Imagine growing up in a family where the children must live by don’ts. There are families like that, by the way (and I guess, seminaries, too!) Don’t do this and don’t do that. That’s not allowed. Don’t be that way. The children grow up either very passive and scrupulous. Or they swing to the other extreme, become reactive and cantankerous, having been judged and jailed for the don’ts they breached back home.

Dear sisters and brothers, to mature in faith in God, we must eventually outgrow scrupulous compliance to don’ts. As you might have long noticed, we’re not always capable of avoiding evil, even with the best intentions. Yet, even in the ever-present possibility and reality of sin, there is always a good we can do, a good that’s always within reach. Should we desire a closer following of the Lord, doing good for others must preoccupy us much, much more than maintaining personal and pious purity.

It all comes down to our image of God again, doesn’t it?

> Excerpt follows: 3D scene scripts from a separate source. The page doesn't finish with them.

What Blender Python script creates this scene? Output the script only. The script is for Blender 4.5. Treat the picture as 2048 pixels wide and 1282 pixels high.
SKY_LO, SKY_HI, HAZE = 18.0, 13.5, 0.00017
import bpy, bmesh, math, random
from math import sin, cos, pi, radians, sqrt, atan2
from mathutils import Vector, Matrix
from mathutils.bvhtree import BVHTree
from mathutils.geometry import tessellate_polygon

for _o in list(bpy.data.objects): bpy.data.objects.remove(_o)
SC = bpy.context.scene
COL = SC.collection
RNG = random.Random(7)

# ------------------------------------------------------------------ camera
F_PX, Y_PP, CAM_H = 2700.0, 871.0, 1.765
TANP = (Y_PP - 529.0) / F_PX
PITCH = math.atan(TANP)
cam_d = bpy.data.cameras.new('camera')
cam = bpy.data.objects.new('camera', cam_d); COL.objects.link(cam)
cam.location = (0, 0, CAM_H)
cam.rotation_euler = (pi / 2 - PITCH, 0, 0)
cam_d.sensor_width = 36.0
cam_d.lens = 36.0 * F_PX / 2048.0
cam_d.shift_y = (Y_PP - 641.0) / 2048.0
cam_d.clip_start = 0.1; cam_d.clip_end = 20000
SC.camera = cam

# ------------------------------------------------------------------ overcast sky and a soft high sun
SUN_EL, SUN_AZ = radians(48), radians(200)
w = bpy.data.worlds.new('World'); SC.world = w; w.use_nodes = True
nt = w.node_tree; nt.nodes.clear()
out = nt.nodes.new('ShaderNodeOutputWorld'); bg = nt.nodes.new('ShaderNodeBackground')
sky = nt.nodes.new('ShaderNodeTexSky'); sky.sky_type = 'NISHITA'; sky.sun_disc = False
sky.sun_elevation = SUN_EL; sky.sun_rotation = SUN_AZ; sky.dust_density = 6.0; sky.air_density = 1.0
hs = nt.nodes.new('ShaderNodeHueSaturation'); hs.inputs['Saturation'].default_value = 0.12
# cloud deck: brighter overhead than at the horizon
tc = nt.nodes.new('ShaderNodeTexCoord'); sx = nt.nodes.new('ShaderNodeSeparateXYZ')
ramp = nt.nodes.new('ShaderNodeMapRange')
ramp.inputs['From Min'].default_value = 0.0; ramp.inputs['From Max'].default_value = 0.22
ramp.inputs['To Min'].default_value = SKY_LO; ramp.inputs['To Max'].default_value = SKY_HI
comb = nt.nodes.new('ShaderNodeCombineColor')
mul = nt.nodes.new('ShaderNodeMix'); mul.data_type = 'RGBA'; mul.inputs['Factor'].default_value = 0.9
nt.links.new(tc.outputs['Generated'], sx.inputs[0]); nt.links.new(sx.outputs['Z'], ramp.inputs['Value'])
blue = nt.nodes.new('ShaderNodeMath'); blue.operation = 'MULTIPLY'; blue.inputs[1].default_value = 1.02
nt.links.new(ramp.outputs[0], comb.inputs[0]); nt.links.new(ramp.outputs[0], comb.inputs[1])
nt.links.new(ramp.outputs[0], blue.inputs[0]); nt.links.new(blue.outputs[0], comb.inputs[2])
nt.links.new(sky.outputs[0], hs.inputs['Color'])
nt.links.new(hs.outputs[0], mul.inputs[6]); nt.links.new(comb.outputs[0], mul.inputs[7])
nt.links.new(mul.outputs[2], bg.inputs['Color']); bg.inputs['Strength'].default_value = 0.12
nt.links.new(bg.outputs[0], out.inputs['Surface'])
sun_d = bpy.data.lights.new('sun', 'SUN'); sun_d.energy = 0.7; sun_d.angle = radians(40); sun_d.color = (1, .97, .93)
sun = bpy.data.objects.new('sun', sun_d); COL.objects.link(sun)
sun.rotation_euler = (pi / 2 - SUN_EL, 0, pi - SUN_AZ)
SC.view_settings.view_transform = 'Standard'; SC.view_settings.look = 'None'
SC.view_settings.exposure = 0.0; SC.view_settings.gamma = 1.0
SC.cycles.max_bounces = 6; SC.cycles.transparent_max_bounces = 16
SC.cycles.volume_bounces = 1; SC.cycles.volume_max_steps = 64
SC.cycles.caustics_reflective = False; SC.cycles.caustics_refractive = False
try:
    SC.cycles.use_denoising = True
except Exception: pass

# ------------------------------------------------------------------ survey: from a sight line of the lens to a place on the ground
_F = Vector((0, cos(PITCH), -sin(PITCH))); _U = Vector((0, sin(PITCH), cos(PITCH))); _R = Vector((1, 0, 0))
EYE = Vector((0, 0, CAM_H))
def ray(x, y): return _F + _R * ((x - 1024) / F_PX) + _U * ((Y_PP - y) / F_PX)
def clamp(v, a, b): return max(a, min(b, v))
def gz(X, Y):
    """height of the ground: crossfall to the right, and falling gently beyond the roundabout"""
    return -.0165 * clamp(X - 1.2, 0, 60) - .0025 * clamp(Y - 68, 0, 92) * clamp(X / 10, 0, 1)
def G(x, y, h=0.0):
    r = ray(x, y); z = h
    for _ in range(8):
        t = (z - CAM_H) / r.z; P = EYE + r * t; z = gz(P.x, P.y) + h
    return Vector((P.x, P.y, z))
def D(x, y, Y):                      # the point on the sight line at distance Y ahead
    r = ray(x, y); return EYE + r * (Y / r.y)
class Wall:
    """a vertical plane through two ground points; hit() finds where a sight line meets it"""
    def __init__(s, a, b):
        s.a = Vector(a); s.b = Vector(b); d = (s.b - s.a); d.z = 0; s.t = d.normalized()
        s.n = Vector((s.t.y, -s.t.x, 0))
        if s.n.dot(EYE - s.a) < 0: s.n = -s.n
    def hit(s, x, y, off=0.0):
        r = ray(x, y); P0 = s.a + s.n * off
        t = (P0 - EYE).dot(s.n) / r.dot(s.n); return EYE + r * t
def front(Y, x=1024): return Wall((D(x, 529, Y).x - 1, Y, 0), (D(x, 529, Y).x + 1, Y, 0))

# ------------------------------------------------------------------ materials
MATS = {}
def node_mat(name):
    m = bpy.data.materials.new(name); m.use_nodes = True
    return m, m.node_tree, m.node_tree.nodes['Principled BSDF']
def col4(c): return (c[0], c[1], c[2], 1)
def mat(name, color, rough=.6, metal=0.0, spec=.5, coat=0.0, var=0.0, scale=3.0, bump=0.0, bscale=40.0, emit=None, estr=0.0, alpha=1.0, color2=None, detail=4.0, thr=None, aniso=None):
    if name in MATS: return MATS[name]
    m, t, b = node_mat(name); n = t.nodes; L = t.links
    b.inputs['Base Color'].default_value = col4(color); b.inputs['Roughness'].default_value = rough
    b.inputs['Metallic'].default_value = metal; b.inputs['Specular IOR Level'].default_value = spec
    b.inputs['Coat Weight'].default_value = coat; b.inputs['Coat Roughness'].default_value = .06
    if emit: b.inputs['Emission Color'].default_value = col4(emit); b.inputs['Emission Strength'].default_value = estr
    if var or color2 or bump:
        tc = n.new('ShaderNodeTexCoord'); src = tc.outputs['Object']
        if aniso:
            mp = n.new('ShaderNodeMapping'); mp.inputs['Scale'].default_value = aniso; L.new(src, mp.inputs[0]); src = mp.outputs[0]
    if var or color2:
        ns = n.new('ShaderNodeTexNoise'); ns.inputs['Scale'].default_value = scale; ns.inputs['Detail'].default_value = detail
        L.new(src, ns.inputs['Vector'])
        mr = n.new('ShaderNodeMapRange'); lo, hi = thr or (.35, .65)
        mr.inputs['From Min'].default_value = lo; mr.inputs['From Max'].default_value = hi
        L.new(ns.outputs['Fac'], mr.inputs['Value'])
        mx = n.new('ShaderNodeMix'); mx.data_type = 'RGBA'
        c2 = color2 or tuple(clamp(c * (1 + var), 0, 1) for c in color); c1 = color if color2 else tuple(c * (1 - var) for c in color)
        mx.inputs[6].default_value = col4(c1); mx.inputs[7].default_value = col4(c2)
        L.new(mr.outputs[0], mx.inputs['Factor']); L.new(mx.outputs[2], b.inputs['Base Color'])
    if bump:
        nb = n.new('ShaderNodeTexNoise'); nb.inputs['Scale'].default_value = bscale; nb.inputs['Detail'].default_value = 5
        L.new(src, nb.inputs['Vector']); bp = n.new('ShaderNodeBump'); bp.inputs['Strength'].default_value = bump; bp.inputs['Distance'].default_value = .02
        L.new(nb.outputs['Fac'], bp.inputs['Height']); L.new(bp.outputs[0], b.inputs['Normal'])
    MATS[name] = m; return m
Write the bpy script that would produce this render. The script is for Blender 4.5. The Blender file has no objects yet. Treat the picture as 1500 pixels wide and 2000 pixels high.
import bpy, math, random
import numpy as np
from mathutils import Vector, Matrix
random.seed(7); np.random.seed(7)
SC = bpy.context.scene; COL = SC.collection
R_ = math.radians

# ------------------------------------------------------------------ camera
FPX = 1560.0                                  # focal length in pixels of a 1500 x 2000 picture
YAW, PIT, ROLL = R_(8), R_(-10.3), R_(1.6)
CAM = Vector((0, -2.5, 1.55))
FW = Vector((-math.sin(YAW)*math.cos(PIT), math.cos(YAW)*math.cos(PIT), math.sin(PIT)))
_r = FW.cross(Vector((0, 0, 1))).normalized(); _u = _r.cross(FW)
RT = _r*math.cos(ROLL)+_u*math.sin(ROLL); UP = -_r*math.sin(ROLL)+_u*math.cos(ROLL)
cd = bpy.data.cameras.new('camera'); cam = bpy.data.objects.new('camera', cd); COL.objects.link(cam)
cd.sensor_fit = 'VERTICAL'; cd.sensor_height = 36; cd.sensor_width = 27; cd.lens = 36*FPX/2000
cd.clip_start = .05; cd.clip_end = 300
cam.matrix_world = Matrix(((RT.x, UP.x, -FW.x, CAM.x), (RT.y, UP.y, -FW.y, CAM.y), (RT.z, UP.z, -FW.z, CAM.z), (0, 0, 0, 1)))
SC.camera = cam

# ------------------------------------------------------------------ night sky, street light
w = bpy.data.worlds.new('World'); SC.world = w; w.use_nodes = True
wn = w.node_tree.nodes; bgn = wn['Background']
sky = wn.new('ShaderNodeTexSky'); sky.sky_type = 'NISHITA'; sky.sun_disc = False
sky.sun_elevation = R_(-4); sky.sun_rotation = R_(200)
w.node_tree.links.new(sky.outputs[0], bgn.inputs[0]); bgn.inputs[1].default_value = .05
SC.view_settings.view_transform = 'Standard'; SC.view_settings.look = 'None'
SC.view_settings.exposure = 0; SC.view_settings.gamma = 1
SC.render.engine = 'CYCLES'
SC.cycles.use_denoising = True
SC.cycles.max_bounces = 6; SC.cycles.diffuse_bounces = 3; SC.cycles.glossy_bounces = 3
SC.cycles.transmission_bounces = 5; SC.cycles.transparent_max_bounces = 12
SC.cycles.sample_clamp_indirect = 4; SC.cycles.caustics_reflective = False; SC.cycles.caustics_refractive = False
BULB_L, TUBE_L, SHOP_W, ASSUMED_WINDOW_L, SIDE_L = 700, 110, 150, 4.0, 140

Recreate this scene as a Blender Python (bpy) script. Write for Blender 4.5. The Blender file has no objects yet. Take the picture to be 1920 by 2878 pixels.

If we think that being a Christian is all about a whole set of don’ts rather than do’s, maybe the image we have of God is a God of no’s rather than of yes’s. Imagine if that were true. Imagine if God judged us merely according to the no’s and the don’ts that we failed to obey. Thank God it was a God of yes’s that Jesus revealed to us in his life and ministry. In fact, Jesus was so busy with God’s yes’s to people, he left the Pharisees an impression that he was flouting God’s “No! Don’t!” When in fact, he lived, was killed, yet rose again all to the Father’s “Yes, do!